А что сказал Жан Кокто, понятия не имея о Параджанове, впрочем, как и Параджанов о Кокто? Эти слова прозвучали на открытии выставки Пикассо в 1936 году:
«Пабло – гениальный старьевщик. Как только он выходит из дома, он принимается подбирать все подряд и приносит к себе в мастерскую, где любая вещь начинает служить ему, возведенная в новый, высокий ранг».
Разве это не про Параджанова? Он тоже, как только выходил из дома, заглядывал в кучи мусора и извлекал из них нечто, мимо чего мы с вами старались бы прошмыгнуть.

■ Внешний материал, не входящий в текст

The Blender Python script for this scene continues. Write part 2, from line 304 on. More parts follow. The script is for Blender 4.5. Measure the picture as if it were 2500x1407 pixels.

И «его перстов волшебные касанья» вскоре превращали это нечто в произведение искусства.
Он подбирал буквально все, обожал пухлые бархатные альбомы с фотографиями сомнительных генералов, которых он выдавал за двоюродных дедов; увлекался открытками начала века с игривыми дамами – веки густо подведены, губки бантиком, вуаль, ридикюль; повсюду порхали пасхальные ангелочки, а мещанские ракушечные шкатулки хранили бабушкину бижутерию из потрескавшегося перламутра и стеклянных изумрудов; рядом с двенадцатью слониками из декадентских вазочек кокетливо выглядывали пыльные кладбищенские розы и перья пялили «павлиные глаза»… Китча для него не существовало.
О, вы, картонки, перья, нитки, папки,
Обрезки кружев, ленты, лоскутки,
Крючки, флаконы, пряжки, бусы, тряпки —
Дневной кошмар унынья и тоски!
Откуда вы, к чему вы, для чего вы?
Придет ли тот неведомый герой,
Кто не посмотрит, стары вы иль новы,
А выбросит весь этот хлам долой!
Неведомый герой пришел. Это был Параджанов. Однако надежд Мирры Лохвицкой, поэтессы начала века, он не оправдал, ибо ничего не выбросил. О нет! Наоборот – бережно, любовно все сохранил и сотворил из «этого хлама» свои неповторимые шедевры!